» **Available data**:
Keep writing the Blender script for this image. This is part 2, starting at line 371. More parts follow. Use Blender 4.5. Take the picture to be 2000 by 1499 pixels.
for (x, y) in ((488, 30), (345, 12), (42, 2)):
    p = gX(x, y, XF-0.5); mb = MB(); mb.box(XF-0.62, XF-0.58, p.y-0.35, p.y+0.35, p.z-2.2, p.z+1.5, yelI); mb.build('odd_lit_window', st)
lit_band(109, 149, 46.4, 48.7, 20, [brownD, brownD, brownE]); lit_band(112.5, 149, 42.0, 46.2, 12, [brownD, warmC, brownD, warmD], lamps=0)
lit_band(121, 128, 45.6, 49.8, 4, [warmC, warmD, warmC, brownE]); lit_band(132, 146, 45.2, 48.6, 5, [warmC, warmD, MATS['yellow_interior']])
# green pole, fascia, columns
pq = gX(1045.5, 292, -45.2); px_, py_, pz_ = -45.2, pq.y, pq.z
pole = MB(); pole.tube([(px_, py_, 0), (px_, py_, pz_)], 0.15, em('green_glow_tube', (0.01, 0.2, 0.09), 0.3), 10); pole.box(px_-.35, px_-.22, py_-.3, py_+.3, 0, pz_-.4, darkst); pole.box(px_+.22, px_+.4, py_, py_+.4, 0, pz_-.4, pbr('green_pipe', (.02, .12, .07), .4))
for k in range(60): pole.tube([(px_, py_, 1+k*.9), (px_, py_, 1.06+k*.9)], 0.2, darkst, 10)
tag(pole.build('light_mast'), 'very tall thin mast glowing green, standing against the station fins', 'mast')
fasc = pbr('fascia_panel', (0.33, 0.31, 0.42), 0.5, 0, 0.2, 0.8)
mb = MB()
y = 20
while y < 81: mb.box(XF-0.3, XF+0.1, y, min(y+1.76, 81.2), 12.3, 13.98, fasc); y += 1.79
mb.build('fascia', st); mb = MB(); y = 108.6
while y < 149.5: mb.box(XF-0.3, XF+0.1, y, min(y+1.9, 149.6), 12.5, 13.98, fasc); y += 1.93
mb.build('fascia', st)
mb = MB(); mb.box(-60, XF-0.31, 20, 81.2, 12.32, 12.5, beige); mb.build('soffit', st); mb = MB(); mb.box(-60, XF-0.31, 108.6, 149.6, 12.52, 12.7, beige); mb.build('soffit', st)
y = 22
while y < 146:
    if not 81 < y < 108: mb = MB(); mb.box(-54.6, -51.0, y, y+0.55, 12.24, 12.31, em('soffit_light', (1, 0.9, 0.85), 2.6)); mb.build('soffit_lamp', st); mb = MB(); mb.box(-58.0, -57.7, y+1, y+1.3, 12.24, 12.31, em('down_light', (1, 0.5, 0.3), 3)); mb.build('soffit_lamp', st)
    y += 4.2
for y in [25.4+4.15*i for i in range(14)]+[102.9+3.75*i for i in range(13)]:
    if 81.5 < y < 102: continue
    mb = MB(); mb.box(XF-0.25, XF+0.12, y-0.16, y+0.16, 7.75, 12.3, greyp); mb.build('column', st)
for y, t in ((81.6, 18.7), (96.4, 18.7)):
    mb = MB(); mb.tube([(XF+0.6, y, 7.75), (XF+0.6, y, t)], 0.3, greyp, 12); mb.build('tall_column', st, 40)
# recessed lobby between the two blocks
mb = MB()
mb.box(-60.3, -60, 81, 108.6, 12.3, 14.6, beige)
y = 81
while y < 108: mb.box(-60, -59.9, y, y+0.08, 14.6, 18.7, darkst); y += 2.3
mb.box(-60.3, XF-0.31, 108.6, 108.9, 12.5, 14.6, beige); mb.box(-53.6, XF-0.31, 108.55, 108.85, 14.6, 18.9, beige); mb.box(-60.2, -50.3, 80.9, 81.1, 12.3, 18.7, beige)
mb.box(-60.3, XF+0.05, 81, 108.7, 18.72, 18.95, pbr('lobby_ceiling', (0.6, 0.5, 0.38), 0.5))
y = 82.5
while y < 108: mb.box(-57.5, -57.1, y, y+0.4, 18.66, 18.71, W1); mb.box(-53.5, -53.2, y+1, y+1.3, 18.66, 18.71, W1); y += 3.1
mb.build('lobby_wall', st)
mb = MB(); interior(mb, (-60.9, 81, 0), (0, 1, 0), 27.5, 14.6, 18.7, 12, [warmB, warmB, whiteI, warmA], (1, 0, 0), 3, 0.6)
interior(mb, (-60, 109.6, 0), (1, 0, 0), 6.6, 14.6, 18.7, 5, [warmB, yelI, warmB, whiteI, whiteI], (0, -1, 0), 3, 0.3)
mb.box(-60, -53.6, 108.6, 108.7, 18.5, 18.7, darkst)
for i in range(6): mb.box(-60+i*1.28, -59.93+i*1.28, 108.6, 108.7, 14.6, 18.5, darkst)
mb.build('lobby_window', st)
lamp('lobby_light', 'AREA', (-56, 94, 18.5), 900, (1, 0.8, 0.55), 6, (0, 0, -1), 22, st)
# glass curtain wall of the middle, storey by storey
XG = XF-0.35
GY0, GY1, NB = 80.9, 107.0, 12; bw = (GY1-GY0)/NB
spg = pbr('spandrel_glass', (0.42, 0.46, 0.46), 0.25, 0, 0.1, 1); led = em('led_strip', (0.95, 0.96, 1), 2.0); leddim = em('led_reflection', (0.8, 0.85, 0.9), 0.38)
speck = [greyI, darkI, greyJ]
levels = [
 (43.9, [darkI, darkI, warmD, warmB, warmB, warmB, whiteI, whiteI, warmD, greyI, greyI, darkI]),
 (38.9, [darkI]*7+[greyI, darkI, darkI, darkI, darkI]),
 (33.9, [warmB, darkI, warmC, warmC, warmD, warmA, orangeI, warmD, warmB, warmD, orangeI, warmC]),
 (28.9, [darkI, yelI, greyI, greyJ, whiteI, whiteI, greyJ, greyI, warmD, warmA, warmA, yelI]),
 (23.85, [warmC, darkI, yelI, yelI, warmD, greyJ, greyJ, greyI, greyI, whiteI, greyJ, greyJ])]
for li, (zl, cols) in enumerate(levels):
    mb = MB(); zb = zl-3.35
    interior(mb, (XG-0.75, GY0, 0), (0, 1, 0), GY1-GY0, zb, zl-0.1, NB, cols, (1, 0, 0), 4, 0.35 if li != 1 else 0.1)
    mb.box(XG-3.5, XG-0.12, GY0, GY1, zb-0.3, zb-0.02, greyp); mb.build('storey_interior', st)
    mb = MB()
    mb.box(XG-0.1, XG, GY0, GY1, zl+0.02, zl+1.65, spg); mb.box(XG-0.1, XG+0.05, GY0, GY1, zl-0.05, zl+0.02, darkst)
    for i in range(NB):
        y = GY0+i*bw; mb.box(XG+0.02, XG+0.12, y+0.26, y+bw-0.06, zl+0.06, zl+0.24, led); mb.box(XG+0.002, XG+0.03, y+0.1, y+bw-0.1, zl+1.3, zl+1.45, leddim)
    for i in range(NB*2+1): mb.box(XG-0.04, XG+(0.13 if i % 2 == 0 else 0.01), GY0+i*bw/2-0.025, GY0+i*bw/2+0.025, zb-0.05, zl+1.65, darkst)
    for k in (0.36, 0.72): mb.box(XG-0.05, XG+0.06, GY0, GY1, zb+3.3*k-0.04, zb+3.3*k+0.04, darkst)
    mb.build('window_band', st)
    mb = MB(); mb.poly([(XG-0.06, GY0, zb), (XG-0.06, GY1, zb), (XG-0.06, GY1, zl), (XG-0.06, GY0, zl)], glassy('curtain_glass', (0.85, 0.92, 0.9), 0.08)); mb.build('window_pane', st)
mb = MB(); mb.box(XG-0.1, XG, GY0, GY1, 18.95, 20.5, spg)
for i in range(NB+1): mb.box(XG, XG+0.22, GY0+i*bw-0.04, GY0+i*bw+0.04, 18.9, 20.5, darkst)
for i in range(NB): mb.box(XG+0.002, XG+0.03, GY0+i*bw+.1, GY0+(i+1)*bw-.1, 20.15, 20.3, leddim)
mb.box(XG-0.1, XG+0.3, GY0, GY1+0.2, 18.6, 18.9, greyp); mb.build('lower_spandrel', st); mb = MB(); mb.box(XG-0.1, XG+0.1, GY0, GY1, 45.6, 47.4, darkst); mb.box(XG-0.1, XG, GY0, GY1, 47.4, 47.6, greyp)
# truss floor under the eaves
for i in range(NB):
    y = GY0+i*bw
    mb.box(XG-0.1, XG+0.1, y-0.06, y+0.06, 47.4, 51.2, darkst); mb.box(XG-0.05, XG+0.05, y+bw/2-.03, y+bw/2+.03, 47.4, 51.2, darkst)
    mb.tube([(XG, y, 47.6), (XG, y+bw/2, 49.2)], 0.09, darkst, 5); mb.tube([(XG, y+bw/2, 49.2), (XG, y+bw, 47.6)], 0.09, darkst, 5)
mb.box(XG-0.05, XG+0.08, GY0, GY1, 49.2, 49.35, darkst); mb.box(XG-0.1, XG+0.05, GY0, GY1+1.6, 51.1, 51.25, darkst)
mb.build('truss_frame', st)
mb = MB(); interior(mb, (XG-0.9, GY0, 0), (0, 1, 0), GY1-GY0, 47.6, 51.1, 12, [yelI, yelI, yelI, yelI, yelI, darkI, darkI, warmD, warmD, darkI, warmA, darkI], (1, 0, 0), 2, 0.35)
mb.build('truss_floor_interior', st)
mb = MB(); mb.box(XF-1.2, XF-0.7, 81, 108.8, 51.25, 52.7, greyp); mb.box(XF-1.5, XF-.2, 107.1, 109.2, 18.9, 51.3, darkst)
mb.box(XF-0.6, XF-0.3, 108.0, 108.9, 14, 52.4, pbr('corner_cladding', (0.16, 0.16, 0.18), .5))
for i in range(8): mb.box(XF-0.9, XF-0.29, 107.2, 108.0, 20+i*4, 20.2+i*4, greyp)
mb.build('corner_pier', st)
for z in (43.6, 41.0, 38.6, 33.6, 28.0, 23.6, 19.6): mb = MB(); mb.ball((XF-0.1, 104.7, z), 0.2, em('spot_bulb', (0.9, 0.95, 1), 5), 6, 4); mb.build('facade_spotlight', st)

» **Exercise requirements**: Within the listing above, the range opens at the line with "0.85, 0.9), 0.38)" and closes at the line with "18.9, 20.5, darkst)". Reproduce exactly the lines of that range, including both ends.

» **Solution to this task**:
spg = pbr('spandrel_glass', (0.42, 0.46, 0.46), 0.25, 0, 0.1, 1); led = em('led_strip', (0.95, 0.96, 1), 2.0); leddim = em('led_reflection', (0.8, 0.85, 0.9), 0.38)
speck = [greyI, darkI, greyJ]
levels = [
 (43.9, [darkI, darkI, warmD, warmB, warmB, warmB, whiteI, whiteI, warmD, greyI, greyI, darkI]),
 (38.9, [darkI]*7+[greyI, darkI, darkI, darkI, darkI]),
 (33.9, [warmB, darkI, warmC, warmC, warmD, warmA, orangeI, warmD, warmB, warmD, orangeI, warmC]),
 (28.9, [darkI, yelI, greyI, greyJ, whiteI, whiteI, greyJ, greyI, warmD, warmA, warmA, yelI]),
 (23.85, [warmC, darkI, yelI, yelI, warmD, greyJ, greyJ, greyI, greyI, whiteI, greyJ, greyJ])]
for li, (zl, cols) in enumerate(levels):
    mb = MB(); zb = zl-3.35
    interior(mb, (XG-0.75, GY0, 0), (0, 1, 0), GY1-GY0, zb, zl-0.1, NB, cols, (1, 0, 0), 4, 0.35 if li != 1 else 0.1)
    mb.box(XG-3.5, XG-0.12, GY0, GY1, zb-0.3, zb-0.02, greyp); mb.build('storey_interior', st)
    mb = MB()
    mb.box(XG-0.1, XG, GY0, GY1, zl+0.02, zl+1.65, spg); mb.box(XG-0.1, XG+0.05, GY0, GY1, zl-0.05, zl+0.02, darkst)
    for i in range(NB):
        y = GY0+i*bw; mb.box(XG+0.02, XG+0.12, y+0.26, y+bw-0.06, zl+0.06, zl+0.24, led); mb.box(XG+0.002, XG+0.03, y+0.1, y+bw-0.1, zl+1.3, zl+1.45, leddim)
    for i in range(NB*2+1): mb.box(XG-0.04, XG+(0.13 if i % 2 == 0 else 0.01), GY0+i*bw/2-0.025, GY0+i*bw/2+0.025, zb-0.05, zl+1.65, darkst)
    for k in (0.36, 0.72): mb.box(XG-0.05, XG+0.06, GY0, GY1, zb+3.3*k-0.04, zb+3.3*k+0.04, darkst)
    mb.build('window_band', st)
    mb = MB(); mb.poly([(XG-0.06, GY0, zb), (XG-0.06, GY1, zb), (XG-0.06, GY1, zl), (XG-0.06, GY0, zl)], glassy('curtain_glass', (0.85, 0.92, 0.9), 0.08)); mb.build('window_pane', st)
mb = MB(); mb.box(XG-0.1, XG, GY0, GY1, 18.95, 20.5, spg)
for i in range(NB+1): mb.box(XG, XG+0.22, GY0+i*bw-0.04, GY0+i*bw+0.04, 18.9, 20.5, darkst)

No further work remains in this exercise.